(3D scene scripts)
----

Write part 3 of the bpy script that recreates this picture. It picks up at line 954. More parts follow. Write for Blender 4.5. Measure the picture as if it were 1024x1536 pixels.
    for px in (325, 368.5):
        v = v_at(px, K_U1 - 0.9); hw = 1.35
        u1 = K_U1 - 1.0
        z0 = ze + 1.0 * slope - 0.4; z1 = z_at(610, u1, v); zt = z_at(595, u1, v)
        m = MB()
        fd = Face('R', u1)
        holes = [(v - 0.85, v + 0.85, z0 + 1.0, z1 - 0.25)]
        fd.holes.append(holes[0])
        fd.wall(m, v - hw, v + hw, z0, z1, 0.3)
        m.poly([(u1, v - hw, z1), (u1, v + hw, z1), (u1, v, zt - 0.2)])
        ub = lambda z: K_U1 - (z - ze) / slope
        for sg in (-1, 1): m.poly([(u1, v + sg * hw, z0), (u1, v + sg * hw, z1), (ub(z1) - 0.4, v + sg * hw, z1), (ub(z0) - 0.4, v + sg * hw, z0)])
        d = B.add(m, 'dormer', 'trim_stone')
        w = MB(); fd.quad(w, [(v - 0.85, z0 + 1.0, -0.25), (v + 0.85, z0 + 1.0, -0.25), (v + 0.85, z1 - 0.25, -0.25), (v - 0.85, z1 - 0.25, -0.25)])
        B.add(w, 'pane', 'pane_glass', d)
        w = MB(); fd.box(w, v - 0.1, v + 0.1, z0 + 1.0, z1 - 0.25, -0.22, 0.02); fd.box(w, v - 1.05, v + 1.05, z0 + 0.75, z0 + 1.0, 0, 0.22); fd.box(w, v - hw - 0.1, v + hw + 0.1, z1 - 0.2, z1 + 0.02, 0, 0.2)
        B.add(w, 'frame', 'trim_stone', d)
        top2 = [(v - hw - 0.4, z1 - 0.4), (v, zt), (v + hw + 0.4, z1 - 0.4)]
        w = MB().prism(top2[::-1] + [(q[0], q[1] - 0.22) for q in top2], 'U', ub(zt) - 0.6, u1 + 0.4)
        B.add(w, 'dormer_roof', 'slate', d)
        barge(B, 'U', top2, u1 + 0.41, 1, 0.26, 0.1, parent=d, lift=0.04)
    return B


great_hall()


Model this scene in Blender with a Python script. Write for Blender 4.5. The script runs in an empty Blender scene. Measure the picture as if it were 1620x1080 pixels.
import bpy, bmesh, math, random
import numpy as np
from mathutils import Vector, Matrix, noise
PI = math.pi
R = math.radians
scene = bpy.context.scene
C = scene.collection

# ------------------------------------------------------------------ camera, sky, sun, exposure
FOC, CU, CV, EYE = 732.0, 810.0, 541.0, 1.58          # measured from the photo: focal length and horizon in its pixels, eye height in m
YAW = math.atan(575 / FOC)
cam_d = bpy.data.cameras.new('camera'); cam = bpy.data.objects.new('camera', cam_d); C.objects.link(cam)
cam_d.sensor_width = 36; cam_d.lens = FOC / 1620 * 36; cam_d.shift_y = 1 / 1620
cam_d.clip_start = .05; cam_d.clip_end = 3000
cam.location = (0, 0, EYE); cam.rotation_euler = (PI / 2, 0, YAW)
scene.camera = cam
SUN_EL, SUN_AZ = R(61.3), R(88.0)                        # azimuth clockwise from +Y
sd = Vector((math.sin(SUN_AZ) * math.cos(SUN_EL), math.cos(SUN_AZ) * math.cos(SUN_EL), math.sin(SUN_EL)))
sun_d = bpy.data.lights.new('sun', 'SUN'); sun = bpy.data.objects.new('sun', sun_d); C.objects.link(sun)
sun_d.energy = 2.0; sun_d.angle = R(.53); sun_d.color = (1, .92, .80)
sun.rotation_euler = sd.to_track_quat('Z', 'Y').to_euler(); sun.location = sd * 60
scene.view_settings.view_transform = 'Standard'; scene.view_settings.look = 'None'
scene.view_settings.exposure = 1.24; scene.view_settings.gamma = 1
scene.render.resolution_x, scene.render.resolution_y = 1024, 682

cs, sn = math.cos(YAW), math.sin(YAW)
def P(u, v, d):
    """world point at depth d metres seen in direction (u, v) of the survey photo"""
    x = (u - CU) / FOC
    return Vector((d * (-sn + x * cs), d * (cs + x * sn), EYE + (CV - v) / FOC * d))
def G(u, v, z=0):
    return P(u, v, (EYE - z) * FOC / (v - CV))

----

Work required:
Set down exactly the lines that begin the records and continue through the line bearing "great_hall()"; include both ends.

Full output:
Write part 3 of the bpy script that recreates this picture. It picks up at line 954. More parts follow. Write for Blender 4.5. Measure the picture as if it were 1024x1536 pixels.
    for px in (325, 368.5):
        v = v_at(px, K_U1 - 0.9); hw = 1.35
        u1 = K_U1 - 1.0
        z0 = ze + 1.0 * slope - 0.4; z1 = z_at(610, u1, v); zt = z_at(595, u1, v)
        m = MB()
        fd = Face('R', u1)
        holes = [(v - 0.85, v + 0.85, z0 + 1.0, z1 - 0.25)]
        fd.holes.append(holes[0])
        fd.wall(m, v - hw, v + hw, z0, z1, 0.3)
        m.poly([(u1, v - hw, z1), (u1, v + hw, z1), (u1, v, zt - 0.2)])
        ub = lambda z: K_U1 - (z - ze) / slope
        for sg in (-1, 1): m.poly([(u1, v + sg * hw, z0), (u1, v + sg * hw, z1), (ub(z1) - 0.4, v + sg * hw, z1), (ub(z0) - 0.4, v + sg * hw, z0)])
        d = B.add(m, 'dormer', 'trim_stone')
        w = MB(); fd.quad(w, [(v - 0.85, z0 + 1.0, -0.25), (v + 0.85, z0 + 1.0, -0.25), (v + 0.85, z1 - 0.25, -0.25), (v - 0.85, z1 - 0.25, -0.25)])
        B.add(w, 'pane', 'pane_glass', d)
        w = MB(); fd.box(w, v - 0.1, v + 0.1, z0 + 1.0, z1 - 0.25, -0.22, 0.02); fd.box(w, v - 1.05, v + 1.05, z0 + 0.75, z0 + 1.0, 0, 0.22); fd.box(w, v - hw - 0.1, v + hw + 0.1, z1 - 0.2, z1 + 0.02, 0, 0.2)
        B.add(w, 'frame', 'trim_stone', d)
        top2 = [(v - hw - 0.4, z1 - 0.4), (v, zt), (v + hw + 0.4, z1 - 0.4)]
        w = MB().prism(top2[::-1] + [(q[0], q[1] - 0.22) for q in top2], 'U', ub(zt) - 0.6, u1 + 0.4)
        B.add(w, 'dormer_roof', 'slate', d)
        barge(B, 'U', top2, u1 + 0.41, 1, 0.26, 0.1, parent=d, lift=0.04)
    return B


great_hall()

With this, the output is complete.